Agar hal tersebut menjadi lebih jelas dan terjadinya transparansi informasi kuota rawat inap fasilitas kesehatan (RS), maka perlu adanya tambahan kebijakan (mereview peraturan menteri kesehatan Nomor 71 Tahun 2013 Tentang Pelayanan Kesehatan Pada Jaminan Kesehatan Nasional) terkait syarat-syarat kerjasama antara BPJS dengan RS. Karena itu, perlu melakukan review atau melakukan perubahan kebijakan menteri kesehatan khususnya terkait pasal Pasal 7b yang berisi syarat kerjasama antara BPJS kesehatan dengan FASKES khususnya RS. Usulan kami, sebaiknya dalam pasal tersebut ditambahkan satu item lagi yang berbunyi;
Fasilitas kesehatan khususnya RS yang bermitra dengan BPJS kesehatan, harus mau membagikan data informasi real time terkait kuota rawat inap dalam fasilitas kesehatannya.
- Transparansi atas informasi hunian rawat inap secara real time
Apabila persayaratan kerjasama antara BPJS kesehatan dengan RS, dalam peraturan menteri kesehatan no Nomor 71 Tahun 2013 telah ditambahkan item yang kami usulkan maka langkah selanjutnya dalam mengatur informasi penggunaan kamar RS secara real time. Transparansi atas informasi ini dapat didukung dengan ketersediaan sistem informasi yang memadai.
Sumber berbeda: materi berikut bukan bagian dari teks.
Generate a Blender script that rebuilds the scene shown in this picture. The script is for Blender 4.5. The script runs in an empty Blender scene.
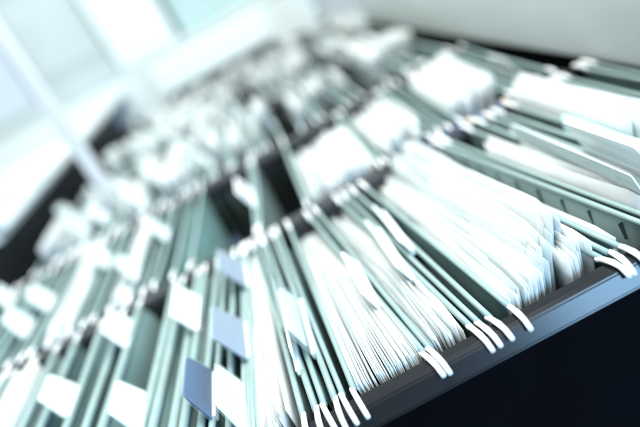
import bpy, bmesh, math, random
from mathutils import Vector, Matrix

# ------------------------------------------------------------------ camera, light, exposure
S = bpy.context.scene
C = S.collection
R = math.radians
random.seed(7)

CAM_POS = Vector((0.0, -0.31, 0.239))
PITCH, YAW, ROLL = R(21.3), R(-1.0), R(28.8)
fwd = Vector((math.sin(YAW) * math.cos(PITCH), math.cos(YAW) * math.cos(PITCH), -math.sin(PITCH)))
rgt = Vector((math.cos(YAW), -math.sin(YAW), 0.0))
upv = rgt.cross(fwd)
cx = math.cos(ROLL) * rgt - math.sin(ROLL) * upv
cy = math.sin(ROLL) * rgt + math.cos(ROLL) * upv
cam_data = bpy.data.cameras.new("camera")
cam = bpy.data.objects.new("camera", cam_data)
C.objects.link(cam)
rot = Matrix((cx, cy, -fwd)).transposed()
cam.matrix_world = Matrix.Translation(CAM_POS) @ rot.to_4x4()
cam_data.sensor_width = 36.0
cam_data.lens = 622.0 / 640.0 * 36.0
cam_data.clip_start = 0.01
cam_data.clip_end = 100.0
cam_data.dof.use_dof = True
cam_data.dof.focus_distance = 0.400
cam_data.dof.aperture_fstop = 2.3
cam_data.dof.aperture_blades = 0
S.camera = cam

world = bpy.data.worlds.new("World")
S.world = world
world.use_nodes = True
bg = world.node_tree.nodes["Background"]
bg.inputs[0].default_value = (0.86, 0.97, 0.96, 1)
bg.inputs[1].default_value = 0.56


def area(name, loc, target, sx, sy, power, col):
    l = bpy.data.lights.new(name, "AREA")
    l.shape = "RECTANGLE"
    l.size, l.size_y, l.energy, l.color = sx, sy, power, col
    o = bpy.data.objects.new(name, l)
    C.objects.link(o)
    o.location = loc
    o.rotation_euler = (Vector(target) - Vector(loc)).to_track_quat("-Z", "Y").to_euler()
    return o


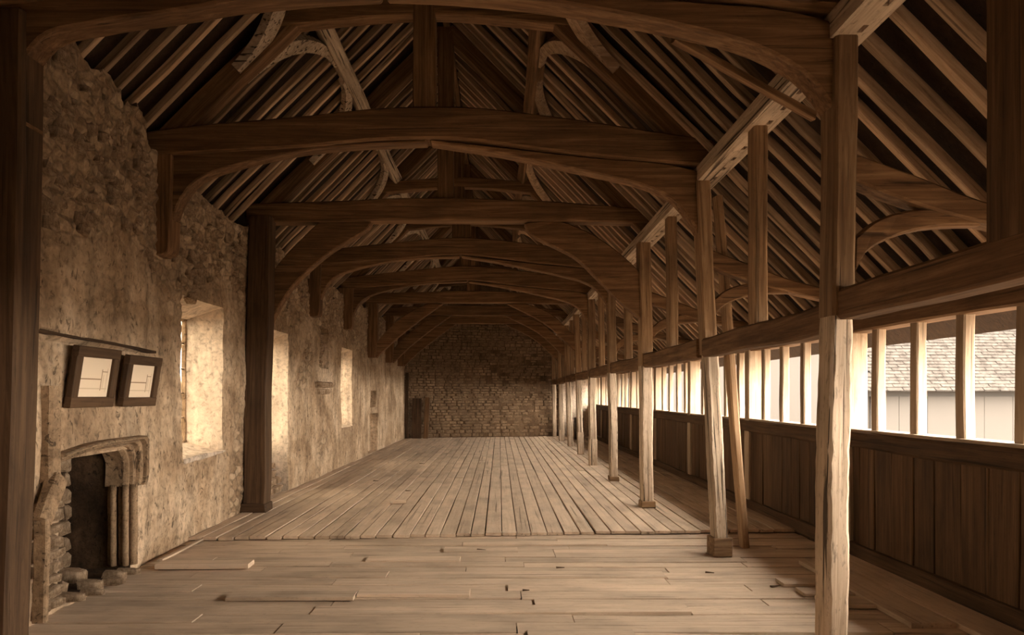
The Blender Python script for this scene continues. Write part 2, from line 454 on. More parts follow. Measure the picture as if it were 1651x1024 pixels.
for _ in range(2600):
    y = random.uniform(4.75, 12.4) if random.random() < 0.8 else random.uniform(12.4, 17)
    z = random.uniform(2.3, 4.3)
    if z > top_z(y) - 0.08 or rubble(y, z) < 0.75 or cnt >= 280: continue
    if 7.3 < y < 7.8 or 10.0 < y < 10.6: continue
    if OPEN['chase'][0] - .05 < y < OPEN['chase'][1] + .05 and z < 3.1: continue
    s = random.uniform(0.09, 0.2)
    stone(wl, (XL(y) + wall_disp(y, z) - 0.02, y, z), random.uniform(0.03, 0.06), s, s * random.uniform(0.45, 0.8), random.uniform(-.35, .35)); cnt += 1
for k in range(9):                            # broken courses in the chase and the corbel stones below it
    z = 2.26 + k * 0.085
    stone(wl, (XL(14.8) - 0.16, 14.55 + 0.12 * (k % 2), z), 0.14, 0.26, 0.07)
for k in range(5): stone(wl, (XL(14.6) - 0.01, 14.25 + k * 0.2, 1.86), 0.13, 0.19, 0.12)
for k in range(4): stone(wl, (XL(14.6) - 0.01, 14.4 + k * 0.2, 1.72), 0.07, 0.19, 0.11)
for r in range(7):                            # tumbled stones filling the foot of the floor-length opening
    for c in range(5 - (r > 4)):
        y = 11.12 + c * .25 + .1 * (r % 2); stone(wl, (XL(y) - .50 + .05 * r * (r < 4) * 0 + .22 * max(0, 4 - r) / 4, y, .07 + r * .125), .2, .25, .13, random.uniform(-.2, .2))
timber('ledge_shade', (XL(5.0) + .02, 4.95, 2.135), (XL(7.2) + .01, 7.2, 2.085), .12, .026, M_DARK, wl, segs=22, wob=.018, cham=.006)  # thin dark timber, set in as the shadow line under the plaster overhang
# ---- far wall, coursed rubble; the aisle end is limewashed
def yb(x): return 27.35 + (x + 3.64) * 0.22       # slightly out of square
wf = link('wall_far', mesh('wall_far', [(-4.6, yb(-4.6), -.2), (XO + .3, yb(XO), -.2), (XO + .3, yb(XO), ROOF_R(XO + .3) + .05), (XC, yb(XC), ROOF_L(XC) + .1), (-4.6, yb(-4.6), ROOF_L(-4.6) + .1),
     (-4.6, 29.9, -.2), (XO + .3, 29.9, -.2), (XO + .3, 29.9, ROOF_R(XO + .3)), (XC, 29.9, ROOF_L(XC) + .1), (-4.6, 29.9, ROOF_L(-4.6))],
     [(0, 1, 2, 3, 4), (9, 8, 7, 6, 5), (0, 5, 6, 1), (1, 6, 7, 2), (2, 7, 8, 3), (3, 8, 9, 4), (4, 9, 5, 0)]), M_MORT)
tag(wf, 'coursed rubble stone end wall closing the far end of the hall', None, None, 'structure')
bl = []
z = 0.02
while z < 5.3:
    hh = random.uniform(0.085, 0.15); x = -3.75 + random.uniform(-.2, 0)
    while x < XR + 0.25:
        L = random.uniform(0.16, 0.46)
        if z + hh < min(ROOF_L(x), ROOF_R(x)) - 0.1: bl.append((L * hh, x, z, L, hh))
        x += L
    z += hh
bl.sort(reverse=True)
def block():
    v = [(x, y, z) for x in (-.5, .5) for y in (0, 1) for z in (-.5, .5)]
    v = []
    for (y, s) in ((0, 1.0), (-0.7, 0.96), (-1, 0.8)):
        for (a, b) in ((-.5, -.5), (.5, -.5), (.5, .5), (-.5, .5)):
            v.append((a * s * random.uniform(.92, 1), y, b * s * random.uniform(.88, 1)))
    f = [(0, 1, 5, 4), (1, 2, 6, 5), (2, 3, 7, 6), (3, 0, 4, 7), (4, 5, 9, 8), (5, 6, 10, 9), (6, 7, 11, 10), (7, 4, 8, 11), (8, 9, 10, 11)]
    me = mesh('stone', v, f); me.materials.append(M_FARST); return me
BLK = [block() for _ in range(10)]
ang = math.atan(0.22)
V, F = [], []
for k, (_a, x, z, L, hh) in enumerate(bl):
    loc = Vector((x + L / 2, yb(x + L / 2) + 0.01, z + hh / 2)); dep = random.uniform(0.03, 0.085)
    M = Matrix.LocRotScale(loc, Matrix.Rotation(ang, 3, 'Z').to_quaternion(), Vector((L - 0.012, dep, hh - 0.012)))
    me = random.choice(BLK)
    if k < 290:
        o = bpy.data.objects.new('stone', me); COL.objects.link(o); o.parent = wf; o.matrix_basis = M
    else:
        n0 = len(V)
        V += [M @ q.co for q in me.vertices]; F += [tuple(n0 + i for i in p.vertices) for p in me.polygons]
o = link('small_stonework', mesh('small_stonework', V, F), M_FARST, wf); o['kind'] = 'stuff'
pl = box('limewash_panel', (XR + 0.28, yb(XR) - 0.06, 0.0), (XO + 0.02, yb(XO) + 0.3, 2.75), M_REV, wf)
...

Fasilitas kesehatan/RS harus diwajibkan untuk melaporkan informasi kuota ruang rawat inap secara real time setiap hari. BPJS Kesehatan atau Dinas Kesehatan dapat menyediakan wadah untuk pelaporan informasi ini secara online. Upaya ini dapat dilakukan untuk pertanggungjawaban fasilitas kesehatan sebagai mitra BPJS Kesehatan terkait pelayanannya pada pasien. Selain itu, upaya ini juga dapat mencegah adanya kemungkinan kecurangan fasilitas kesehatan. Seperti dalam kasus di atas, fasilitas kesehatan seringkali menyampaikan bahwa tidak memiliki ketersediaan ruang rawat inap.
- Penyederhanaan alur layanan pasien BPJS secara sistematis
Keluhan terkait panjangnya antrean untuk memverifikasi layanan yang akan didapatkan pasien BPJS di fasilitas kesehatan. Untuk mengatasi hal ini, perlu dilakukan peninjauan ulang alur layanan BPJS. Apakah terdapat proses yang berulang atau tidak, apabila ada, maka manajemen BPJS harus melakukan penyederhanaan alur layanan. Alur layanan yang lancar dapat didukung dengan adanya sistem informasi terintegrasi.